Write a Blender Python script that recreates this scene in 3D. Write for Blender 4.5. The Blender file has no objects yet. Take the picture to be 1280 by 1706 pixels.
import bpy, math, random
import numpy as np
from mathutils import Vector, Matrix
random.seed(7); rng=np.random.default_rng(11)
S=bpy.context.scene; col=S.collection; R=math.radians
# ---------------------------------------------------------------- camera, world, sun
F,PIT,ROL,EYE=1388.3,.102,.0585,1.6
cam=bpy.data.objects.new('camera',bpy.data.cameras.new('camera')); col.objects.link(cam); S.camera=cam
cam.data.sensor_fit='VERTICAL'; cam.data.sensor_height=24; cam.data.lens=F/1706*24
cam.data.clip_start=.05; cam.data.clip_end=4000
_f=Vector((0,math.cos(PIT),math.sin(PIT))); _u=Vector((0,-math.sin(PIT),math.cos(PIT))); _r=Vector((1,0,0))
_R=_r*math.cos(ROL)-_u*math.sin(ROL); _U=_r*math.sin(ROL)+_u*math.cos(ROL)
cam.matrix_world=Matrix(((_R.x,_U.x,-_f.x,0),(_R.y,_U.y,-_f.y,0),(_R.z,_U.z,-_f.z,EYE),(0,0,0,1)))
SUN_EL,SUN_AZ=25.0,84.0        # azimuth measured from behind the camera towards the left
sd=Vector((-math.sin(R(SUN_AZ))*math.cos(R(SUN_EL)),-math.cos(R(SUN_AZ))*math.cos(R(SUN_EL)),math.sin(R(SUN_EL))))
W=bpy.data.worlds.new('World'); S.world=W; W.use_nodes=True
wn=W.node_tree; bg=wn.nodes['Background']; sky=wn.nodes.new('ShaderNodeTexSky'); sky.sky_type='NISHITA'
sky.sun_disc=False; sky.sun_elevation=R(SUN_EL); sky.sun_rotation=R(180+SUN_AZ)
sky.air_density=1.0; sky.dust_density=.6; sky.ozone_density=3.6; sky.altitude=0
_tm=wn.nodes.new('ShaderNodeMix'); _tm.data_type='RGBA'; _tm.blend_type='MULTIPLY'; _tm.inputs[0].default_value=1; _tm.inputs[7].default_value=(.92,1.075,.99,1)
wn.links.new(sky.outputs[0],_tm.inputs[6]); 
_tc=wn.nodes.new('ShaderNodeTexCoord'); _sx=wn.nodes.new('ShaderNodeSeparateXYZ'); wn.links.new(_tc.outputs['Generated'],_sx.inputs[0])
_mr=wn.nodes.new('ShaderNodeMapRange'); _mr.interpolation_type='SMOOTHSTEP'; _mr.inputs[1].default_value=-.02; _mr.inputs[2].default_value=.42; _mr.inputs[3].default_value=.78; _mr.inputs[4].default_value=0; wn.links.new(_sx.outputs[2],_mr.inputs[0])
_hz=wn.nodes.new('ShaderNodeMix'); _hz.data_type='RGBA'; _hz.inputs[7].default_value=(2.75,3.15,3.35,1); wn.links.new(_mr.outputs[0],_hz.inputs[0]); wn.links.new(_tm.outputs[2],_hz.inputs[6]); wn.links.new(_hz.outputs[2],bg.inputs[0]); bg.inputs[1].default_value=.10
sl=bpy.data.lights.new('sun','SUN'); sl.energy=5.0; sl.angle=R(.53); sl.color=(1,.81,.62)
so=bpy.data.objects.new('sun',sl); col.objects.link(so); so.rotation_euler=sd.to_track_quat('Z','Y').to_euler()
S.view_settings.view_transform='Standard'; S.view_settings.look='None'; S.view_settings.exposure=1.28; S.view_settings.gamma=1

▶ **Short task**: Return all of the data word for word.

▶ **Worked answer**:
Write a Blender Python script that recreates this scene in 3D. Write for Blender 4.5. The Blender file has no objects yet. Take the picture to be 1280 by 1706 pixels.
import bpy, math, random
import numpy as np
from mathutils import Vector, Matrix
random.seed(7); rng=np.random.default_rng(11)
S=bpy.context.scene; col=S.collection; R=math.radians
# ---------------------------------------------------------------- camera, world, sun
F,PIT,ROL,EYE=1388.3,.102,.0585,1.6
cam=bpy.data.objects.new('camera',bpy.data.cameras.new('camera')); col.objects.link(cam); S.camera=cam
cam.data.sensor_fit='VERTICAL'; cam.data.sensor_height=24; cam.data.lens=F/1706*24
cam.data.clip_start=.05; cam.data.clip_end=4000
_f=Vector((0,math.cos(PIT),math.sin(PIT))); _u=Vector((0,-math.sin(PIT),math.cos(PIT))); _r=Vector((1,0,0))
_R=_r*math.cos(ROL)-_u*math.sin(ROL); _U=_r*math.sin(ROL)+_u*math.cos(ROL)
cam.matrix_world=Matrix(((_R.x,_U.x,-_f.x,0),(_R.y,_U.y,-_f.y,0),(_R.z,_U.z,-_f.z,EYE),(0,0,0,1)))
SUN_EL,SUN_AZ=25.0,84.0        # azimuth measured from behind the camera towards the left
sd=Vector((-math.sin(R(SUN_AZ))*math.cos(R(SUN_EL)),-math.cos(R(SUN_AZ))*math.cos(R(SUN_EL)),math.sin(R(SUN_EL))))
W=bpy.data.worlds.new('World'); S.world=W; W.use_nodes=True
wn=W.node_tree; bg=wn.nodes['Background']; sky=wn.nodes.new('ShaderNodeTexSky'); sky.sky_type='NISHITA'
sky.sun_disc=False; sky.sun_elevation=R(SUN_EL); sky.sun_rotation=R(180+SUN_AZ)
sky.air_density=1.0; sky.dust_density=.6; sky.ozone_density=3.6; sky.altitude=0
_tm=wn.nodes.new('ShaderNodeMix'); _tm.data_type='RGBA'; _tm.blend_type='MULTIPLY'; _tm.inputs[0].default_value=1; _tm.inputs[7].default_value=(.92,1.075,.99,1)
wn.links.new(sky.outputs[0],_tm.inputs[6]); 
_tc=wn.nodes.new('ShaderNodeTexCoord'); _sx=wn.nodes.new('ShaderNodeSeparateXYZ'); wn.links.new(_tc.outputs['Generated'],_sx.inputs[0])
_mr=wn.nodes.new('ShaderNodeMapRange'); _mr.interpolation_type='SMOOTHSTEP'; _mr.inputs[1].default_value=-.02; _mr.inputs[2].default_value=.42; _mr.inputs[3].default_value=.78; _mr.inputs[4].default_value=0; wn.links.new(_sx.outputs[2],_mr.inputs[0])
_hz=wn.nodes.new('ShaderNodeMix'); _hz.data_type='RGBA'; _hz.inputs[7].default_value=(2.75,3.15,3.35,1); wn.links.new(_mr.outputs[0],_hz.inputs[0]); wn.links.new(_tm.outputs[2],_hz.inputs[6]); wn.links.new(_hz.outputs[2],bg.inputs[0]); bg.inputs[1].default_value=.10
sl=bpy.data.lights.new('sun','SUN'); sl.energy=5.0; sl.angle=R(.53); sl.color=(1,.81,.62)
so=bpy.data.objects.new('sun',sl); col.objects.link(so); so.rotation_euler=sd.to_track_quat('Z','Y').to_euler()
S.view_settings.view_transform='Standard'; S.view_settings.look='None'; S.view_settings.exposure=1.28; S.view_settings.gamma=1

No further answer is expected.